How do you teach respect, gratitude, and stillness to a generation that is always scrolling? We don't have all the answers, but here's what we've learned.
The word sanskar gets thrown around a lot. Often it's used as a complaint — 'kids these days have no sanskar' — and the conversation ends there. We don't find that complaint particularly useful. The young people we work with are not lacking values. They are flooded with conflicting ones, every minute of the day, on a small glowing screen they cannot put down. The question isn't whether they have values. The question is which values get to win.

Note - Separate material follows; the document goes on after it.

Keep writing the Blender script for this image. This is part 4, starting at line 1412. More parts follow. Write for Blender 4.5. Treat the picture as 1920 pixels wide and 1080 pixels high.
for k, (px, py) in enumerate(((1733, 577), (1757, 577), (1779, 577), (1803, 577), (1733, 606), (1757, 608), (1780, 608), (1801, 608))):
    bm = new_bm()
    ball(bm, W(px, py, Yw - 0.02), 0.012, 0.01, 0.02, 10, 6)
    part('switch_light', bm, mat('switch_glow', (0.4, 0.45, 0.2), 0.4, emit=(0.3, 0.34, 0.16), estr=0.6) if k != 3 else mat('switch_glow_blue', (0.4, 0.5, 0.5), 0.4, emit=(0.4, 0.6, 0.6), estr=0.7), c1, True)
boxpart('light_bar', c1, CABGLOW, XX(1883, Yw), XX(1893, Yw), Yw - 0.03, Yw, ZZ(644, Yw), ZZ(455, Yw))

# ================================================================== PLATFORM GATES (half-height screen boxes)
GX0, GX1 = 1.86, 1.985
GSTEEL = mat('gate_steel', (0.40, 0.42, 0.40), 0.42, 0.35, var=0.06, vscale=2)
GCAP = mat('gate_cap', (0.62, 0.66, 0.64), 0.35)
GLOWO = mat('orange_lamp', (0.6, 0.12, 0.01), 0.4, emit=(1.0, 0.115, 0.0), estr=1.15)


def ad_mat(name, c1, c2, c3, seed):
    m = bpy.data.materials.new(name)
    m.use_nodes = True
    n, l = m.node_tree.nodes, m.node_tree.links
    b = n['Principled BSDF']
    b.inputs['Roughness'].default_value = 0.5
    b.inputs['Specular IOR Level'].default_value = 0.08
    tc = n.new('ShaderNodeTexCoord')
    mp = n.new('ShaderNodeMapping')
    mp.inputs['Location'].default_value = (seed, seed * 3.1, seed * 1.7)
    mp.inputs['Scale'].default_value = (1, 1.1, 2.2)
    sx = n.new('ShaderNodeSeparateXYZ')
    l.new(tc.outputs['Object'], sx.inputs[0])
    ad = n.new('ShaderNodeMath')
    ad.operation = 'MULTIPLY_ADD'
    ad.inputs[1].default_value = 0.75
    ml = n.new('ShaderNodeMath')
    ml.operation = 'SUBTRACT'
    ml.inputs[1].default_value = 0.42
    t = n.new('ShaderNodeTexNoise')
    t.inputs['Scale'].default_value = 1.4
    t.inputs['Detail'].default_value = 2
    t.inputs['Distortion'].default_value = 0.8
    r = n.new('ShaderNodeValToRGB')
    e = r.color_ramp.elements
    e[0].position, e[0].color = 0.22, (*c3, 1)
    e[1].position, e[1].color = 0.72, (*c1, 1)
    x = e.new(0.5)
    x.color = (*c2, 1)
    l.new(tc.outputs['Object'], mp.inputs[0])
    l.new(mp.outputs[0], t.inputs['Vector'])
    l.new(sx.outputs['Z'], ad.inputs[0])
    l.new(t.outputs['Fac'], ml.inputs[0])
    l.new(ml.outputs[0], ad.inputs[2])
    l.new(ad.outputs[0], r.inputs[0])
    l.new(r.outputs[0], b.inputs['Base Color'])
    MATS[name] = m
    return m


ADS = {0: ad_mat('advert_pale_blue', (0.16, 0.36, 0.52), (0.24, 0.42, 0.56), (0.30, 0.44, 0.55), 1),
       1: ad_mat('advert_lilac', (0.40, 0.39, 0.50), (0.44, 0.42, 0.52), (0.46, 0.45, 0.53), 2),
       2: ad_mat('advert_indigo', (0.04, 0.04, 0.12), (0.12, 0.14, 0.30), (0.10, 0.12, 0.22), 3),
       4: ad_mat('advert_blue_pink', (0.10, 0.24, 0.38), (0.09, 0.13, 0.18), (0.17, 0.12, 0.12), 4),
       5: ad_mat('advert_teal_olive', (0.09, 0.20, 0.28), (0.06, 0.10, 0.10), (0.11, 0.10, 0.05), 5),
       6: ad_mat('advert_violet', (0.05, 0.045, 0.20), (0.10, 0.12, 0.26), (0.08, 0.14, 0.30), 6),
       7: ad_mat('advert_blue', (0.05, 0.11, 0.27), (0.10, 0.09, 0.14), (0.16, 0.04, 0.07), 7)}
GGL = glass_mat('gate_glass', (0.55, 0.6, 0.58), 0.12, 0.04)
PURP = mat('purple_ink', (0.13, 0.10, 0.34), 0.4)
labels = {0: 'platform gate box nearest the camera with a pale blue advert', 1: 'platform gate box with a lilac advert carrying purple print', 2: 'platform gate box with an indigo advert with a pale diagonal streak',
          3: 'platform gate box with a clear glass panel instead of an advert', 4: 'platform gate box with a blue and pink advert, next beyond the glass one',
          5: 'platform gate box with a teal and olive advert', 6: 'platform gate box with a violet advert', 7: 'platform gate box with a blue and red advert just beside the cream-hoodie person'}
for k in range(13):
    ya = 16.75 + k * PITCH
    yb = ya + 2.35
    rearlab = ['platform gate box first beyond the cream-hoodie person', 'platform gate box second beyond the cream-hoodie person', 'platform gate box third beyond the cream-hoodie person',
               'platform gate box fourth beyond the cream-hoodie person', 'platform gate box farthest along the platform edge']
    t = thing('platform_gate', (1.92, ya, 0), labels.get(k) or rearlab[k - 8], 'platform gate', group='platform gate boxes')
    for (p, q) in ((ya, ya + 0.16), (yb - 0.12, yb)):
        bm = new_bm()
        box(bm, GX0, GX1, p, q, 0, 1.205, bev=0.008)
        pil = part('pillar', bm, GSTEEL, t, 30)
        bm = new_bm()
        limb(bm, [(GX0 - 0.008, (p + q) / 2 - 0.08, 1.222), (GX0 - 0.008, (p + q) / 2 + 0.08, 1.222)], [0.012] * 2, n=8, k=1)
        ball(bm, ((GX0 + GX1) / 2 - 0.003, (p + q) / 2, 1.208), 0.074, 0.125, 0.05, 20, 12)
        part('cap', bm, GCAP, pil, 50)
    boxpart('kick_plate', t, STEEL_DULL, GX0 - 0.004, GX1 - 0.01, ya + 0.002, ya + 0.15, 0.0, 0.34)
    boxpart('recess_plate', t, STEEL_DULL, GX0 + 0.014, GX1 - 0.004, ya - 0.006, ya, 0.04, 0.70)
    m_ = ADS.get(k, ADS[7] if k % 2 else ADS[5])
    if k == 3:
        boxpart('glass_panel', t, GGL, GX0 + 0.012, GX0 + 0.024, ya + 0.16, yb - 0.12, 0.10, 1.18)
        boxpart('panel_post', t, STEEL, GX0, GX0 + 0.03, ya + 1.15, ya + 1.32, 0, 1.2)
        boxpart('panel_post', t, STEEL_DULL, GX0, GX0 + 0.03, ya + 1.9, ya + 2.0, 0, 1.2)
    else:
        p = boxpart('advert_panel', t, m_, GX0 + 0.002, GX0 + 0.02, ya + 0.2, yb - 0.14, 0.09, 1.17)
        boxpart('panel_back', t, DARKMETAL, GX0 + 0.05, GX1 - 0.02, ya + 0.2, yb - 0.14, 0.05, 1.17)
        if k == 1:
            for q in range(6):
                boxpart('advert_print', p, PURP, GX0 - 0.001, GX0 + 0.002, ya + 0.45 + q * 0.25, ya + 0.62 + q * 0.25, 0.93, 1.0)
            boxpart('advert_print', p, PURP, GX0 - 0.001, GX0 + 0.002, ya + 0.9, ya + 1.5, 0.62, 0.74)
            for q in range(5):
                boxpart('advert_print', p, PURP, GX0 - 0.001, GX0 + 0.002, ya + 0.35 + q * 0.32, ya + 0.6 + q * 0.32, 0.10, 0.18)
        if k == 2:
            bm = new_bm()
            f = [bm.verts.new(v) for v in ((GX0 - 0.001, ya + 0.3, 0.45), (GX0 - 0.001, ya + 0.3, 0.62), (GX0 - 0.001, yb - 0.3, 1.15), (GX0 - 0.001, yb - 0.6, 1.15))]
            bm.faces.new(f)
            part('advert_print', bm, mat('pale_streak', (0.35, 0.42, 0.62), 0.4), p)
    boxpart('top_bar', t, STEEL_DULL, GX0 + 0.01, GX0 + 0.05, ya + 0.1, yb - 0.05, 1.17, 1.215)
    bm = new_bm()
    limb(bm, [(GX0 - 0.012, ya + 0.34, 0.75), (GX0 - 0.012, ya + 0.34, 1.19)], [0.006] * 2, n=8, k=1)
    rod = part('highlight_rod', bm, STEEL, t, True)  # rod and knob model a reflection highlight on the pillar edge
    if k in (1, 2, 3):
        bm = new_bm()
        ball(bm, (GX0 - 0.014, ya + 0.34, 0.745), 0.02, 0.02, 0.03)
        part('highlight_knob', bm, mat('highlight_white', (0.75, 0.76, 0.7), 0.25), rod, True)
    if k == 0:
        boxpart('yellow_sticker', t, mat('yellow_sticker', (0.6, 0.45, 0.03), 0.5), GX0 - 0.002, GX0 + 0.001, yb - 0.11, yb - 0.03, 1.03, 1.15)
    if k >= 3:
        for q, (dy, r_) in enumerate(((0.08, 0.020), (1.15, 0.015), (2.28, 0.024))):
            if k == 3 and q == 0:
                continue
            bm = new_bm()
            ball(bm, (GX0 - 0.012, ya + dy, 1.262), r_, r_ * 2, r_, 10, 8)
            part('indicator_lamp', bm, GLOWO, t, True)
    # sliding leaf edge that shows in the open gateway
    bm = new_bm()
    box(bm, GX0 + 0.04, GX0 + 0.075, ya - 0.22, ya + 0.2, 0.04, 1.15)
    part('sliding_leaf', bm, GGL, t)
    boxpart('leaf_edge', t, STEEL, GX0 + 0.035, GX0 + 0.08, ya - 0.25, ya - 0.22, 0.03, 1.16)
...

Our culture programme tries to make space for the slower, older values to be heard amid the noise. We do this not through lectures — lectures are the worst possible delivery system for sanskar — but through experiences. We run weekend camps in farmhouse settings where phones are kept in a basket at the entrance. The first hour is uncomfortable. By hour three, the children are laughing, talking, and listening differently than they have in months.
We celebrate festivals together — Gudi Padwa, Diwali, Makar Sankranti, Ganesh Chaturthi — and we do them old-school. The kids help cook. They make rangoli. They learn the stories behind the rituals, not as religious lectures but as shared cultural inheritance. We sing folk songs. We listen to elders tell stories. We let silences happen.
We also run a 'Story of My Grandmother' project where children interview their grandparents and write down their life stories. The first few interviews are awkward. Most kids have never asked their grandparents anything substantial. By the third interview, they're sitting on the floor, tea cup in hand, asking about partition, about marriage, about loss, about resilience. The grandparents come alive. The children come home different.
We are not trying to drag anyone backward. We are trying to make sure the past has a seat at the table while the future is being built. Sanskar, in our reading, is not a set of rules. It is a way of paying attention. We would like to teach our children to pay attention to people, to small things, to themselves. The smartphones can wait.